Data block
-*-*-
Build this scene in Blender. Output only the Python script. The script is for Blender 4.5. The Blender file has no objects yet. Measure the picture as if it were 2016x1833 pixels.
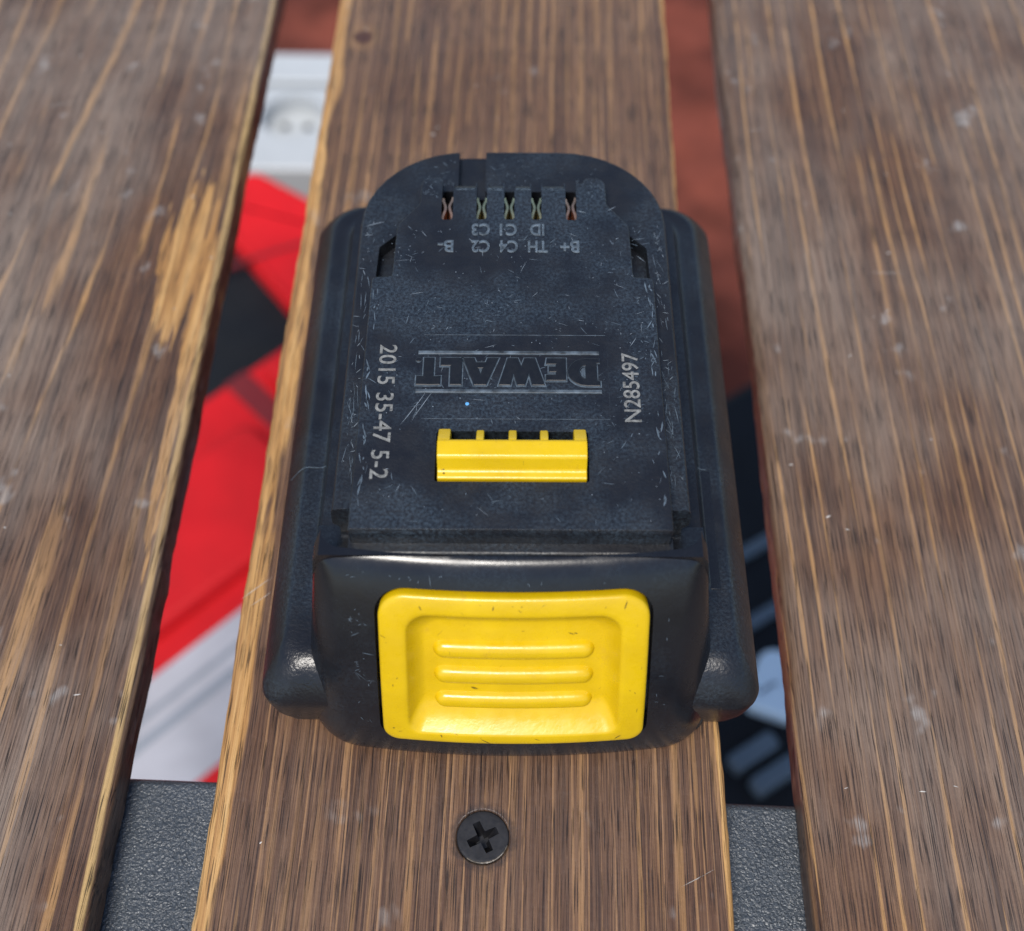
import bpy, bmesh, math, random
from mathutils import Vector, Matrix
random.seed(7)
sc = bpy.context.scene
C = sc.collection
R = math.radians
MM = 0.001            # everything is modelled in millimetres and scaled to metres at the end

# ------------------------------------------------------------------ camera, world, light, exposure
cam = bpy.data.cameras.new('camera')
cam.sensor_width = 36; cam.lens = 36 * 2400 / 2016
cam.clip_start = 0.005; cam.clip_end = 50
cam.dof.use_dof = True; cam.dof.focus_distance = 0.187; cam.dof.aperture_fstop = 14
camo = bpy.data.objects.new('camera', cam); C.objects.link(camo)
camo.location = (0, 0, 0.18555); camo.rotation_euler = (R(90 - 56.177), 0, R(1.2356))
sc.camera = camo

SUN_EL, SUN_AZ = R(62), R(-160)     # azimuth from +Y towards +X
world = bpy.data.worlds.new('World'); sc.world = world; world.use_nodes = True
wn = world.node_tree
sky = wn.nodes.new('ShaderNodeTexSky'); sky.sky_type = 'NISHITA'; sky.sun_disc = False
sky.sun_elevation = SUN_EL; sky.sun_rotation = SUN_AZ
sky.air_density = 1.0; sky.dust_density = 1.0; sky.ozone_density = 1.0
wn.links.new(sky.outputs[0], wn.nodes['Background'].inputs[0])
wn.nodes['Background'].inputs[1].default_value = 0.085
sun = bpy.data.lights.new('sun', 'SUN'); sun.energy = 2.3; sun.angle = R(20); sun.color = (1, 0.95, 0.88)
suno = bpy.data.objects.new('sun', sun); C.objects.link(suno)
sd = Vector((math.sin(SUN_AZ) * math.cos(SUN_EL), math.cos(SUN_AZ) * math.cos(SUN_EL), math.sin(SUN_EL)))
suno.rotation_euler = sd.to_track_quat('Z', 'Y').to_euler(); suno.location = sd * 3
sc.view_settings.view_transform = 'Standard'; sc.view_settings.look = 'None'
sc.view_settings.gamma = 1; sc.view_settings.use_curve_mapping = False
sc.view_settings.exposure = 1.0

# ------------------------------------------------------------------ node helpers
class G:
    def __init__(s, name):
        s.m = bpy.data.materials.new(name); s.m.use_nodes = True
        s.t = s.m.node_tree; s.b = s.t.nodes['Principled BSDF']
        tc = s.t.nodes.new('ShaderNodeTexCoord'); s.obj = tc.outputs['Object']
        s.v = s.map(s.obj, (1000, 1000, 1000))           # millimetres
    def n(s, ty, **k):
        x = s.t.nodes.new('ShaderNode' + ty)
        for a, b in k.items(): setattr(x, a, b)
        return x
    def put(s, sock, val):
        if isinstance(val, bpy.types.NodeSocket): s.t.links.new(val, sock)
        elif isinstance(val, (tuple, list)) and len(val) == 3 and sock.type == 'RGBA': sock.default_value = (*val, 1)
        else: sock.default_value = val
    def map(s, v, scale=(1, 1, 1), loc=(0, 0, 0), rot=(0, 0, 0)):
        x = s.n('Mapping'); s.put(x.inputs['Vector'], v)
        x.inputs['Scale'].default_value = scale; x.inputs['Location'].default_value = loc; x.inputs['Rotation'].default_value = rot
        return x.outputs[0]
    def noise(s, v, scale=1, detail=3, rough=0.55, dist=0):
        x = s.n('TexNoise'); s.put(x.inputs['Vector'], v)
        x.inputs['Scale'].default_value = scale; x.inputs['Detail'].default_value = detail
        x.inputs['Roughness'].default_value = rough; x.inputs['Distortion'].default_value = dist
        return x.outputs[0]
    def vor(s, v, scale=1, feature='F1', out='Distance'):
        x = s.n('TexVoronoi', feature=feature); s.put(x.inputs['Vector'], v); x.inputs['Scale'].default_value = scale
        return x.outputs[out]
    def ma(s, op, a, b=0.0, c=0.0):
        x = s.n('Math', operation=op)
        s.put(x.inputs[0], a); s.put(x.inputs[1], b); s.put(x.inputs[2], c); return x.outputs[0]
    def step(s, v, lo, hi, a=0.0, b=1.0):
        x = s.n('MapRange', interpolation_type='SMOOTHSTEP'); s.put(x.inputs[0], v)
        x.inputs[1].default_value = lo; x.inputs[2].default_value = hi; x.inputs[3].default_value = a; x.inputs[4].default_value = b
        return x.outputs[0]
    def mix(s, f, a, b, bt='MIX'):
        x = s.n('Mix', data_type='RGBA', blend_type=bt)
        s.put(x.inputs[0], f); s.put(x.inputs[6], a); s.put(x.inputs[7], b); return x.outputs[2]
    def ramp(s, f, stops):
        x = s.n('ValToRGB'); s.put(x.inputs[0], f); e = x.color_ramp.elements
        while len(e) < len(stops): e.new(0.5)
        for q, (p, c) in zip(e, stops): q.position = p; q.color = (*c, 1)
        return x.outputs[0]
    def sep(s, v):
        x = s.n('SeparateXYZ'); s.put(x.inputs[0], v); return x.outputs
    def comb(s, x_, y_, z_):
        x = s.n('CombineXYZ')
        for i, q in enumerate((x_, y_, z_)): s.put(x.inputs[i], q)
        return x.outputs[0]
    def bump(s, h, dist, strength=1.0, nrm=None):
        x = s.n('Bump'); s.put(x.inputs['Height'], h); x.inputs['Distance'].default_value = dist * MM
        x.inputs['Strength'].default_value = strength
        if nrm is not None: s.put(x.inputs['Normal'], nrm)
        return x.outputs[0]
    def out(s, col=None, rough=None, nrm=None, spec=None, metal=None):
        if col is not None: s.put(s.b.inputs['Base Color'], col)
        if rough is not None: s.put(s.b.inputs['Roughness'], rough)
        if nrm is not None: s.put(s.b.inputs['Normal'], nrm)
        if spec is not None: s.put(s.b.inputs['Specular IOR Level'], spec)
        if metal is not None: s.put(s.b.inputs['Metallic'], metal)
        return s.m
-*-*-
Written task
Check each line above for the word "objects", and copy the lines where it appears.

Answer
Build this scene in Blender. Output only the Python script. The script is for Blender 4.5. The Blender file has no objects yet. Measure the picture as if it were 2016x1833 pixels.
camo = bpy.data.objects.new('camera', cam); C.objects.link(camo)
suno = bpy.data.objects.new('sun', sun); C.objects.link(suno)